LONDON, UK: In an update to an April 2009 femtocell shipments forecast, ABI Research has scaled down its estimates, reflecting the slower-than-expected adoption of femtocells by mobile operators.
The number of shipments forecast in April for 2009 -– 790,000 –- has been adjusted by about 55 percent. ABI Research now believes that only about 350,000 femtocells will have shipped by the end of the year.
“Even femtocell vendors are a bit surprised that the operators havent pushed femtocells as much or as soon as expected,” says practice director Aditya Kaul. “We expect that deployments in 2010 will pick up but will be slower than expected – our data suggests about a 40% reduction on previous estimates.”

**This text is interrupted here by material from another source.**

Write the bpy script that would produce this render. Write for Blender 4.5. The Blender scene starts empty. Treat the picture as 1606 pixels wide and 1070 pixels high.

All the large operators in the US have femtocell offerings including AT&T, Verizon and Sprint. Vodafone in the UK also has a femtocell service and recently China Unicom announced its femto offering.
Still the pace of adoption has been slow. Why? Carriers are tight-lipped about their reasoning. While some observers say femtocells have yet to prove their value, Kaul points to a combination of other factors: the general economic malaise, which makes the $150 price tag of an unsubsidized femtocell harder to swallow. the time operators need to get their systems and networks ready for a femtocell deployment and to devise innovative pricing plans; a fear in some quarters that a rapid increase in femtocell numbers would cause interference in the macro network.
Kaul concludes: “We still believe in this markets potential. We anticipate that by 2014, shipments will only be about 10 percent lower than our previous estimates. The drivers are real, but it will take longer than anticipated. Next year will be critical: if conditions dont improve by the end of 2010, some smaller vendors may find themselves in trouble.”